┌──
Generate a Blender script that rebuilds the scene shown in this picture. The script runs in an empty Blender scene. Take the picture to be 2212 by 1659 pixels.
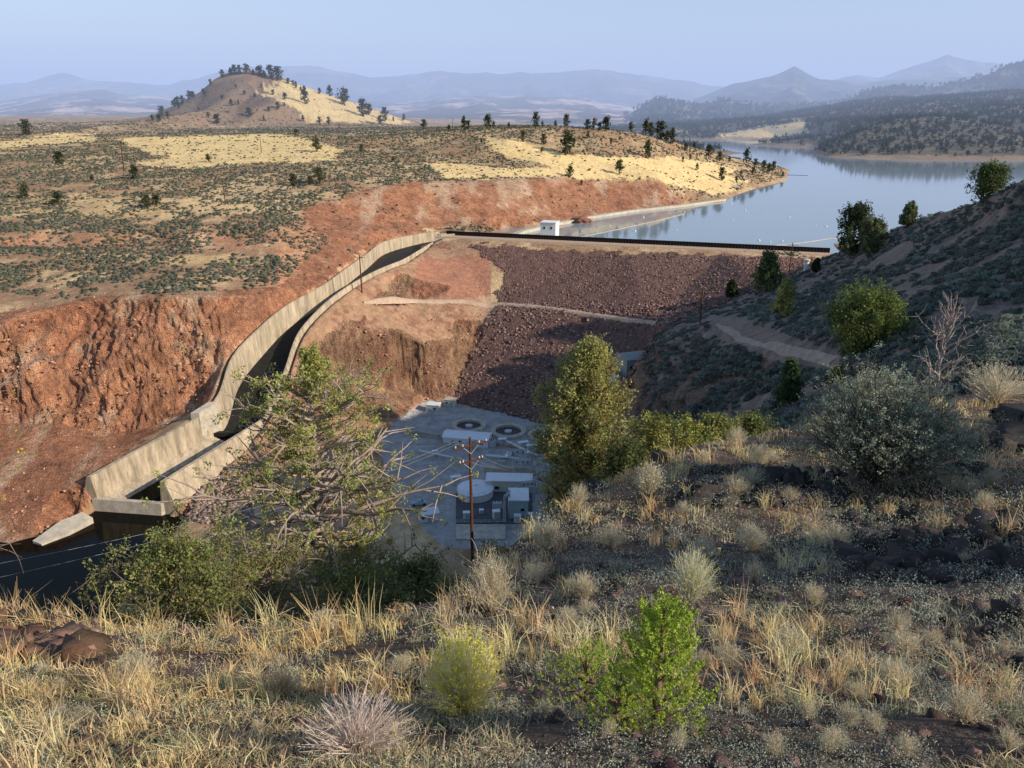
└──
┌──
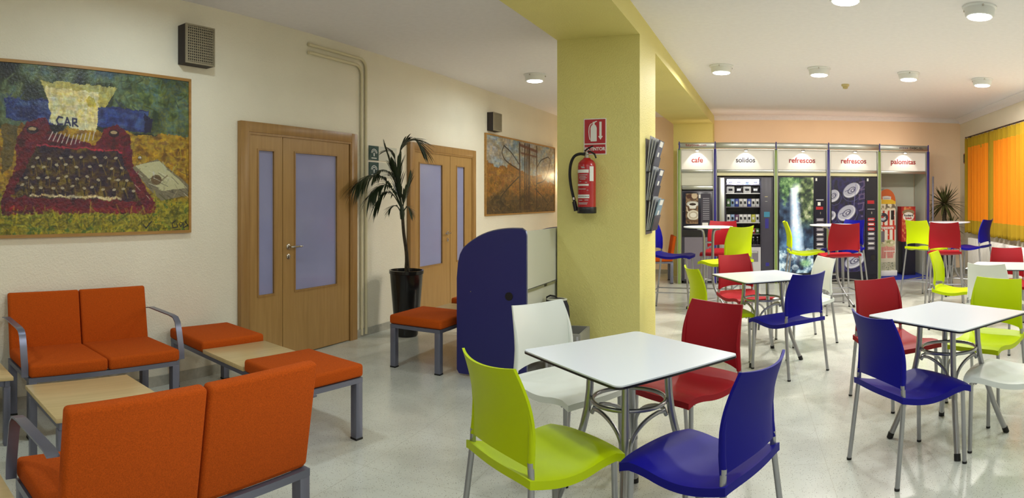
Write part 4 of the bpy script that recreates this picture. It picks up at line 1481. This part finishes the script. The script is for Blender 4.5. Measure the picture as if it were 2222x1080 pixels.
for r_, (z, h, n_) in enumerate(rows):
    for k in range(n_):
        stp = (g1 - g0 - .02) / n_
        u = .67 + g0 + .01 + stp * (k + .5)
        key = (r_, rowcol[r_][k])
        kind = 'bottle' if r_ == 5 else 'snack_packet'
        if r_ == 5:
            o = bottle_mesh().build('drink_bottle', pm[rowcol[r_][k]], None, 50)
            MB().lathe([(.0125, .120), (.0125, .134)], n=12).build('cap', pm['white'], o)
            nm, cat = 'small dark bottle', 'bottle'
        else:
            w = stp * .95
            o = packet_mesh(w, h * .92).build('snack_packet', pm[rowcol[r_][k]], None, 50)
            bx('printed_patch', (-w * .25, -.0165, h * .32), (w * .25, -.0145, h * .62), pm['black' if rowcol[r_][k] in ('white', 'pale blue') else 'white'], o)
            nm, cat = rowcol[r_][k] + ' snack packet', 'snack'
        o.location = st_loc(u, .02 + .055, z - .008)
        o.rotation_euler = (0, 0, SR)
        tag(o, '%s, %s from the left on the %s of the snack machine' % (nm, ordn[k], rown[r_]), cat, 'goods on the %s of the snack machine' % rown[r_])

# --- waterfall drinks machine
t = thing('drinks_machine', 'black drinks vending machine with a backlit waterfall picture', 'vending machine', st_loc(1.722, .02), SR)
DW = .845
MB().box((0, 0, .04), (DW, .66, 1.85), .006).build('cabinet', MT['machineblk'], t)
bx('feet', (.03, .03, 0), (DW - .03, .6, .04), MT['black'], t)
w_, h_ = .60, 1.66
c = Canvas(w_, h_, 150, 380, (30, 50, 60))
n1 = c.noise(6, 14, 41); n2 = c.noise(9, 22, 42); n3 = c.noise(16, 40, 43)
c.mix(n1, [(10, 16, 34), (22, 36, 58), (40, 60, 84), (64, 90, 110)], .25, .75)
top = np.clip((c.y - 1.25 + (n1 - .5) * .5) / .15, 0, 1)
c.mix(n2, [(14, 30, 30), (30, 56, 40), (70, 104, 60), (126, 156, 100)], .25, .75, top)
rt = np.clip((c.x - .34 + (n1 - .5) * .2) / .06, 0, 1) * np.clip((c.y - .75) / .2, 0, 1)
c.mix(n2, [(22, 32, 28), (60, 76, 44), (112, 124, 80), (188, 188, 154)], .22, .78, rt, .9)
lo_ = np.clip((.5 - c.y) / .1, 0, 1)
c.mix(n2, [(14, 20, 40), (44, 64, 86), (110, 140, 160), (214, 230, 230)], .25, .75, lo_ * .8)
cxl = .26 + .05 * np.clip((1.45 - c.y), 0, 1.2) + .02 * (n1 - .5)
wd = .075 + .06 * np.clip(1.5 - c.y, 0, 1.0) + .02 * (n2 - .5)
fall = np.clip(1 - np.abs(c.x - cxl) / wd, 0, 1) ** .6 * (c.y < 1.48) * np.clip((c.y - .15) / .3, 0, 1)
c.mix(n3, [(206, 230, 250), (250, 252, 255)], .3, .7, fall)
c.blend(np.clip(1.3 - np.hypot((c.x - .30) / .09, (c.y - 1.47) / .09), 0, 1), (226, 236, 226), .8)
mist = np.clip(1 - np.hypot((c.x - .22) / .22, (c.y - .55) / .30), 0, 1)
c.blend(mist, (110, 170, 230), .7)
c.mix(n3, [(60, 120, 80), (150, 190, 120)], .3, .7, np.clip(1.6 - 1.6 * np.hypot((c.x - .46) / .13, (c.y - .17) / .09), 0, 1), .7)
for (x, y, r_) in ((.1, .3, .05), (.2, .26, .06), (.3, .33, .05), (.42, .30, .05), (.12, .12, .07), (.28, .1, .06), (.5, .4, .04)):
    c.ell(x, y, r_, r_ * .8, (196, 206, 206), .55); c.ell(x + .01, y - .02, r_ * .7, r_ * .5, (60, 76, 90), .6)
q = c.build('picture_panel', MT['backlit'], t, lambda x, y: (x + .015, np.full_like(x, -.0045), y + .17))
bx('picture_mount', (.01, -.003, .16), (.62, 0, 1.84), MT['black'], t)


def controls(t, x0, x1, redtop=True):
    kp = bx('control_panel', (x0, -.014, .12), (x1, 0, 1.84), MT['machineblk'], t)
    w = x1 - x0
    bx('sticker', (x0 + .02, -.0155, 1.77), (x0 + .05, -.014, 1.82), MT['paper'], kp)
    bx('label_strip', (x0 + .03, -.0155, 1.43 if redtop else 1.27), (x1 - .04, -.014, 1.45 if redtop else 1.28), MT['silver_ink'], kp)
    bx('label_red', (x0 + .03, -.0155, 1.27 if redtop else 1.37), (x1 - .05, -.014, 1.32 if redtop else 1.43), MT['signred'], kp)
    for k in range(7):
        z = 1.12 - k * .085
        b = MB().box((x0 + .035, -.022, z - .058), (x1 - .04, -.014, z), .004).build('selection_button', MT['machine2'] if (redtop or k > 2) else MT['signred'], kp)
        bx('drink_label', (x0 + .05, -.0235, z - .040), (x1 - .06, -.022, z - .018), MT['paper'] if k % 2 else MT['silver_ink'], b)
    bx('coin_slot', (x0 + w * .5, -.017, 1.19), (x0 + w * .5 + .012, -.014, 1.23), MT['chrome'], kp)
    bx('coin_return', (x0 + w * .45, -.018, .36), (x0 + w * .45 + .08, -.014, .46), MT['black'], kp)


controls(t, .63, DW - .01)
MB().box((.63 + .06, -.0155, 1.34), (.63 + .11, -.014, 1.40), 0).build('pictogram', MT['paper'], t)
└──
┌──
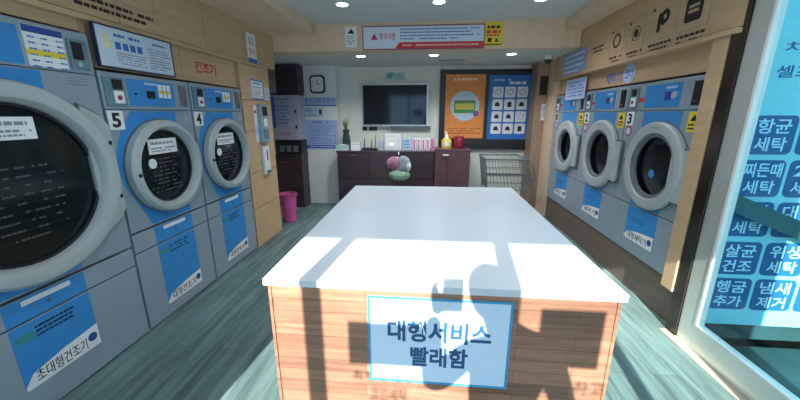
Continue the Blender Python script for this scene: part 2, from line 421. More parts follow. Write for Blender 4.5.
└──
WHAT IS BEING ASKED:
Transcribe exactly, and only, the lines beginning at the line containing "Write part 4" and ending at the line containing "tag(o, '%s, %s", both inclusive.

OUTPUT FOR THIS TASK:
Write part 4 of the bpy script that recreates this picture. It picks up at line 1481. This part finishes the script. The script is for Blender 4.5. Measure the picture as if it were 2222x1080 pixels.
for r_, (z, h, n_) in enumerate(rows):
    for k in range(n_):
        stp = (g1 - g0 - .02) / n_
        u = .67 + g0 + .01 + stp * (k + .5)
        key = (r_, rowcol[r_][k])
        kind = 'bottle' if r_ == 5 else 'snack_packet'
        if r_ == 5:
            o = bottle_mesh().build('drink_bottle', pm[rowcol[r_][k]], None, 50)
            MB().lathe([(.0125, .120), (.0125, .134)], n=12).build('cap', pm['white'], o)
            nm, cat = 'small dark bottle', 'bottle'
        else:
            w = stp * .95
            o = packet_mesh(w, h * .92).build('snack_packet', pm[rowcol[r_][k]], None, 50)
            bx('printed_patch', (-w * .25, -.0165, h * .32), (w * .25, -.0145, h * .62), pm['black' if rowcol[r_][k] in ('white', 'pale blue') else 'white'], o)
            nm, cat = rowcol[r_][k] + ' snack packet', 'snack'
        o.location = st_loc(u, .02 + .055, z - .008)
        o.rotation_euler = (0, 0, SR)
        tag(o, '%s, %s from the left on the %s of the snack machine' % (nm, ordn[k], rown[r_]), cat, 'goods on the %s of the snack machine' % rown[r_])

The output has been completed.